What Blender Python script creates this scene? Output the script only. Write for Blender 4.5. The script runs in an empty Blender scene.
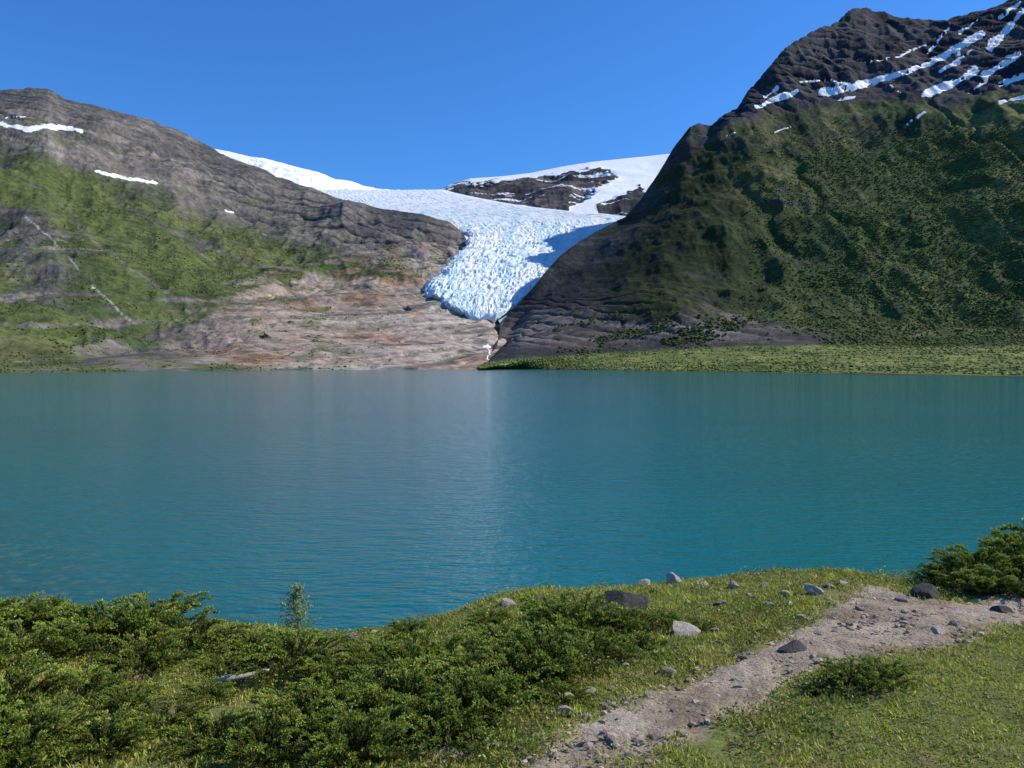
import bpy, math, numpy as np
from mathutils import Vector
rng = np.random.default_rng(7)
F=819.0; PITCH=math.atan(24/819.0); CAMZ=8.0
cp,sp=math.cos(PITCH),math.sin(PITCH)
scene=bpy.context.scene
scene.view_settings.view_transform='Standard'
scene.view_settings.look='None'
scene.view_settings.exposure=0
# ---------------------------------------------------------------- helpers
def ray(px,py):
    a=(np.asarray(px,float)-512)/F; b=(384-np.asarray(py,float))/F
    den=cp+b*sp
    return a/den, (-sp+b*cp)/den
def project(X,Y,Z):
    z=Z-CAMZ
    d=Y*cp-z*sp; v=Y*sp+z*cp
    d=np.maximum(d,1e-3)
    return 512+F*X/d, 384-F*v/d
def _h(ix,iy,iz,seed):
    n=(ix.astype(np.uint32)*np.uint32(374761393)+iy.astype(np.uint32)*np.uint32(668265263)
       +iz.astype(np.uint32)*np.uint32(2147483647)+np.uint32((seed*1274126177)&0xffffffff))
    n=(n^(n>>np.uint32(13)))*np.uint32(1274126177)
    n=n^(n>>np.uint32(16)); n=n*np.uint32(2246822519); n=n^(n>>np.uint32(15))
    return (n&np.uint32(0xffffff)).astype(np.float64)/float(0xffffff)
def vnoise(x,y,z=None,seed=0):
    x=np.asarray(x,float); y=np.asarray(y,float)
    z=np.zeros_like(x)+0.5 if z is None else np.asarray(z,float)
    xi=np.floor(x);yi=np.floor(y);zi=np.floor(z)
    fx=x-xi;fy=y-yi;fz=z-zi
    fx=fx*fx*fx*(fx*(fx*6-15)+10);fy=fy*fy*fy*(fy*(fy*6-15)+10);fz=fz*fz*fz*(fz*(fz*6-15)+10)
    xi=xi.astype(np.int64);yi=yi.astype(np.int64);zi=zi.astype(np.int64)
    def H(a,b,c): return _h(xi+a,yi+b,zi+c,seed)
    r0=(H(0,0,0)*(1-fx)+H(1,0,0)*fx)*(1-fy)+(H(0,1,0)*(1-fx)+H(1,1,0)*fx)*fy
    r1=(H(0,0,1)*(1-fx)+H(1,0,1)*fx)*(1-fy)+(H(0,1,1)*(1-fx)+H(1,1,1)*fx)*fy
    return (r0*(1-fz)+r1*fz)*2-1
def fbm(x,y,z=None,octv=5,seed=0,gain=.5):
    s=0;a=1;t=0
    x=np.asarray(x,float);y=np.asarray(y,float)
    for i in range(octv):
        s=s+a*vnoise(x,y,z,seed+i*17);t+=a;a*=gain
        x=x*2.03+11.3;y=y*2.03+5.7
        if z is not None: z=z*2.03+3.1
    return s/t
def ridged(x,y,z=None,octv=5,seed=0,gain=.5):
    s=0;a=1;t=0
    x=np.asarray(x,float);y=np.asarray(y,float)
    for i in range(octv):
        s=s+a*(1-np.abs(vnoise(x,y,z,seed+i*13))*1.6);t+=a;a*=gain
        x=x*2.07+4.3;y=y*2.07+8.7
        if z is not None: z=z*2.07+3.1
    return s/t
def sstep(a,b,x):
    t=np.clip((x-a)/(b-a),0,1); return t*t*(3-2*t)
def lerp(a,b,t): return a+(b-a)*t
def mixc(c,col,m): return c+(np.array(col)-c)*m[...,None]
def mk(name,V,Fc,mat=None,smooth=True,cols=None,fattrs=None,kind=None,link=True):
    me=bpy.data.meshes.new(name)
    V=np.asarray(V,np.float32).reshape(-1,3); Fc=np.asarray(Fc,np.int32)
    n,k=Fc.shape
    me.vertices.add(len(V)); me.vertices.foreach_set('co',V.ravel())
    me.loops.add(n*k); me.loops.foreach_set('vertex_index',Fc.ravel())
    me.polygons.add(n); me.polygons.foreach_set('loop_start',np.arange(0,n*k,k,dtype=np.int32))
    me.polygons.foreach_set('use_smooth',np.full(n,smooth,dtype=bool))
    me.update(calc_edges=True); 
    if cols is not None:
        ca=me.color_attributes.new('Col','FLOAT_COLOR','POINT')
        c4=np.ones((len(V),4),np.float32); c4[:,:3]=np.asarray(cols).reshape(-1,3)
        ca.data.foreach_set('color',c4.ravel())
    if fattrs:
        for kx,v in fattrs.items():
            at=me.attributes.new(kx,'FLOAT','POINT'); at.data.foreach_set('value',np.asarray(v,np.float32).ravel())
    if mat: me.materials.append(mat)
    if not link: return me
    ob=bpy.data.objects.new(name,me); scene.collection.objects.link(ob)
    if kind: ob['kind']=kind
    return ob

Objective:
Give an exact copy of the material, leaving out every picture.

Full response:
What Blender Python script creates this scene? Output the script only. Write for Blender 4.5. The script runs in an empty Blender scene.
import bpy, math, numpy as np
from mathutils import Vector
rng = np.random.default_rng(7)
F=819.0; PITCH=math.atan(24/819.0); CAMZ=8.0
cp,sp=math.cos(PITCH),math.sin(PITCH)
scene=bpy.context.scene
scene.view_settings.view_transform='Standard'
scene.view_settings.look='None'
scene.view_settings.exposure=0
# ---------------------------------------------------------------- helpers
def ray(px,py):
    a=(np.asarray(px,float)-512)/F; b=(384-np.asarray(py,float))/F
    den=cp+b*sp
    return a/den, (-sp+b*cp)/den
def project(X,Y,Z):
    z=Z-CAMZ
    d=Y*cp-z*sp; v=Y*sp+z*cp
    d=np.maximum(d,1e-3)
    return 512+F*X/d, 384-F*v/d
def _h(ix,iy,iz,seed):
    n=(ix.astype(np.uint32)*np.uint32(374761393)+iy.astype(np.uint32)*np.uint32(668265263)
       +iz.astype(np.uint32)*np.uint32(2147483647)+np.uint32((seed*1274126177)&0xffffffff))
    n=(n^(n>>np.uint32(13)))*np.uint32(1274126177)
    n=n^(n>>np.uint32(16)); n=n*np.uint32(2246822519); n=n^(n>>np.uint32(15))
    return (n&np.uint32(0xffffff)).astype(np.float64)/float(0xffffff)
def vnoise(x,y,z=None,seed=0):
    x=np.asarray(x,float); y=np.asarray(y,float)
    z=np.zeros_like(x)+0.5 if z is None else np.asarray(z,float)
    xi=np.floor(x);yi=np.floor(y);zi=np.floor(z)
    fx=x-xi;fy=y-yi;fz=z-zi
    fx=fx*fx*fx*(fx*(fx*6-15)+10);fy=fy*fy*fy*(fy*(fy*6-15)+10);fz=fz*fz*fz*(fz*(fz*6-15)+10)
    xi=xi.astype(np.int64);yi=yi.astype(np.int64);zi=zi.astype(np.int64)
    def H(a,b,c): return _h(xi+a,yi+b,zi+c,seed)
    r0=(H(0,0,0)*(1-fx)+H(1,0,0)*fx)*(1-fy)+(H(0,1,0)*(1-fx)+H(1,1,0)*fx)*fy
    r1=(H(0,0,1)*(1-fx)+H(1,0,1)*fx)*(1-fy)+(H(0,1,1)*(1-fx)+H(1,1,1)*fx)*fy
    return (r0*(1-fz)+r1*fz)*2-1
def fbm(x,y,z=None,octv=5,seed=0,gain=.5):
    s=0;a=1;t=0
    x=np.asarray(x,float);y=np.asarray(y,float)
    for i in range(octv):
        s=s+a*vnoise(x,y,z,seed+i*17);t+=a;a*=gain
        x=x*2.03+11.3;y=y*2.03+5.7
        if z is not None: z=z*2.03+3.1
    return s/t
def ridged(x,y,z=None,octv=5,seed=0,gain=.5):
    s=0;a=1;t=0
    x=np.asarray(x,float);y=np.asarray(y,float)
    for i in range(octv):
        s=s+a*(1-np.abs(vnoise(x,y,z,seed+i*13))*1.6);t+=a;a*=gain
        x=x*2.07+4.3;y=y*2.07+8.7
        if z is not None: z=z*2.07+3.1
    return s/t
def sstep(a,b,x):
    t=np.clip((x-a)/(b-a),0,1); return t*t*(3-2*t)
def lerp(a,b,t): return a+(b-a)*t
def mixc(c,col,m): return c+(np.array(col)-c)*m[...,None]
def mk(name,V,Fc,mat=None,smooth=True,cols=None,fattrs=None,kind=None,link=True):
    me=bpy.data.meshes.new(name)
    V=np.asarray(V,np.float32).reshape(-1,3); Fc=np.asarray(Fc,np.int32)
    n,k=Fc.shape
    me.vertices.add(len(V)); me.vertices.foreach_set('co',V.ravel())
    me.loops.add(n*k); me.loops.foreach_set('vertex_index',Fc.ravel())
    me.polygons.add(n); me.polygons.foreach_set('loop_start',np.arange(0,n*k,k,dtype=np.int32))
    me.polygons.foreach_set('use_smooth',np.full(n,smooth,dtype=bool))
    me.update(calc_edges=True); 
    if cols is not None:
        ca=me.color_attributes.new('Col','FLOAT_COLOR','POINT')
        c4=np.ones((len(V),4),np.float32); c4[:,:3]=np.asarray(cols).reshape(-1,3)
        ca.data.foreach_set('color',c4.ravel())
    if fattrs:
        for kx,v in fattrs.items():
            at=me.attributes.new(kx,'FLOAT','POINT'); at.data.foreach_set('value',np.asarray(v,np.float32).ravel())
    if mat: me.materials.append(mat)
    if not link: return me
    ob=bpy.data.objects.new(name,me); scene.collection.objects.link(ob)
    if kind: ob['kind']=kind
    return ob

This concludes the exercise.